White Rhone wines and more
I remember when just hearing the phrase ”Rhone wine” would get me salivating. The reds would perhaps get me going more than the whites but I used to love the white ones as well. Those were in the day when France to some extent still was synonymous with QUALITY wine. Slowly but surely, however, France’s grip on me, and many others, loosened and I started to enjoy the Rhone Viogniers (basically the only white Rhone wine I used to go for) more and more infrequently.
The last really memorable occasion was probably six or seven years ago when a friend, after a couple of drinks at a dinner party, casually opened a Chateau Grillet and generously poured it into any glass that happened to be close by. It was unfortunately not chilled enough but was still a beautiful wine, probably around 4-5 years old, and all that you would expect from a wine with such a famous name.

Then there was a lull when I did not drink, or hear much of Viognier for a couple of years.
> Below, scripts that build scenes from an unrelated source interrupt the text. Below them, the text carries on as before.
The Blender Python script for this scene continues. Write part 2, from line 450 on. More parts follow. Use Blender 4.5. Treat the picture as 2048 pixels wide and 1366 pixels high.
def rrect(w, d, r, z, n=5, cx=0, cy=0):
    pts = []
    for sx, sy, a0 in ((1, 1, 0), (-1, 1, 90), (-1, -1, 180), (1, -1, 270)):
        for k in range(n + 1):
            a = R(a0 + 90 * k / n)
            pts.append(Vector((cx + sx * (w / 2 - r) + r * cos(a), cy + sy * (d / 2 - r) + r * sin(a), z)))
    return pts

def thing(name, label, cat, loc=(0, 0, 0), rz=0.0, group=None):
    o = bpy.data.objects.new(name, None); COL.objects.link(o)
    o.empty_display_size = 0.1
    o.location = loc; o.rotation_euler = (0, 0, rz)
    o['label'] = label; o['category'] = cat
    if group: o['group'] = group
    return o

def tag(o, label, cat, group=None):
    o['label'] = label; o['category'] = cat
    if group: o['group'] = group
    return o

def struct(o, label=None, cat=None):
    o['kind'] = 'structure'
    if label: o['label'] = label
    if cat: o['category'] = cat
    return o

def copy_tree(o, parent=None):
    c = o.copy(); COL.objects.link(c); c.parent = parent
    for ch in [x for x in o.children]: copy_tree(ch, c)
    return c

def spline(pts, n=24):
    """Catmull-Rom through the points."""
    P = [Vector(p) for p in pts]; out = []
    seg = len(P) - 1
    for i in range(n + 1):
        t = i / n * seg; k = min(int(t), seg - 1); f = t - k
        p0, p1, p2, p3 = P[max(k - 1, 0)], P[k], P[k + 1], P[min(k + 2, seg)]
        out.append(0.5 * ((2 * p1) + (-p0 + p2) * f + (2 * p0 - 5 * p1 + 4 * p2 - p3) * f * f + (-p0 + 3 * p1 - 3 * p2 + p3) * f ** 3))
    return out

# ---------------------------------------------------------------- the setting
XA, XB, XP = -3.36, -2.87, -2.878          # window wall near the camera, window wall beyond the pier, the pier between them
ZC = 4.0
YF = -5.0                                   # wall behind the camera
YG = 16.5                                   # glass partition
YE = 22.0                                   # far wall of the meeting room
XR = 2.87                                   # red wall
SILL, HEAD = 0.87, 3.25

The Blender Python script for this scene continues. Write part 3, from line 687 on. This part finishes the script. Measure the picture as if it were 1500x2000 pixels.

As with most other things in life nowadays we get bored faster and faster and need to with ever shorter intervals find the new, new grape (and perhaps more importantly, triumphantly introduce them to our less knowledgeable friends). Today if I am looking for a delicious Viognier I will most likely go for a wine from California or perhaps Spain. Compared to the French ones I find them generally more refreshing and certainly a lot better value for money. In Aragon, Spain you have Venta d’Aubert, an interesting wine after 7 months under oak. My personal favourite is from Lodi, California where Clay Station is making an excellent varietal Viognier with delicious hints of citrus and apricot, and at a good price at that.
Fredrik
June 15th, 2008 at 4:38 pm
Sounds like you had as much fun with your German Riesling as I did on this Wine Blogging Wednesday!